You can well imagine the state of panic that caused him to try to contact everyone on my Facebook friends list while I was safely asleep in my bed.

Once we sorted out that I was alive and uninjured but in need of some help contacting the IR we proceded with the tortuous and arcane process of persuading them of their error - a process that I expect will take some time yet.
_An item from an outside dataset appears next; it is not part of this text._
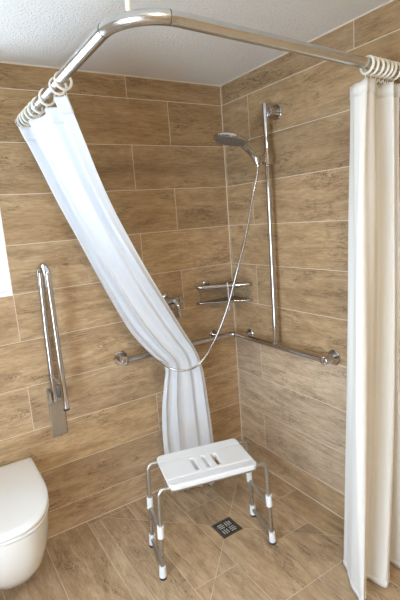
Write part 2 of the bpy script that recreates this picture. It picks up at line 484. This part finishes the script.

And so I returned to Baiyin but I have decided that at the end of this semester I shall request a transfer to another city. There are now only two foreigners here and neither of us feels we are getting great service from the people who are responsible for helping us. There is a constant battle that goes on between us about all sorts of things from the payment of our salary to the location of our apartments. And it's wearing me down. The schools and the kids are great but I've fallen out of love with the city.
Truthfully I would have gone six months ago but I had a reason to stay. And that brings me to the latest news in this round-up. For a couple of months it has been clear that while we still referred to each other as boyfriend and girlfriend, Teresa and I were functioning as friends who occasionally had dinner together. After some discussion, yesterday, we decided to just face the reality that this is in fact all we are so my reason for staying no longer exists - friends I can fine anywhere.

So there you have it. The job is still interesting and the classes are great but overall the feeling at the moment is a bit mixed. Nothing that a change of scenery in six months won't cure though.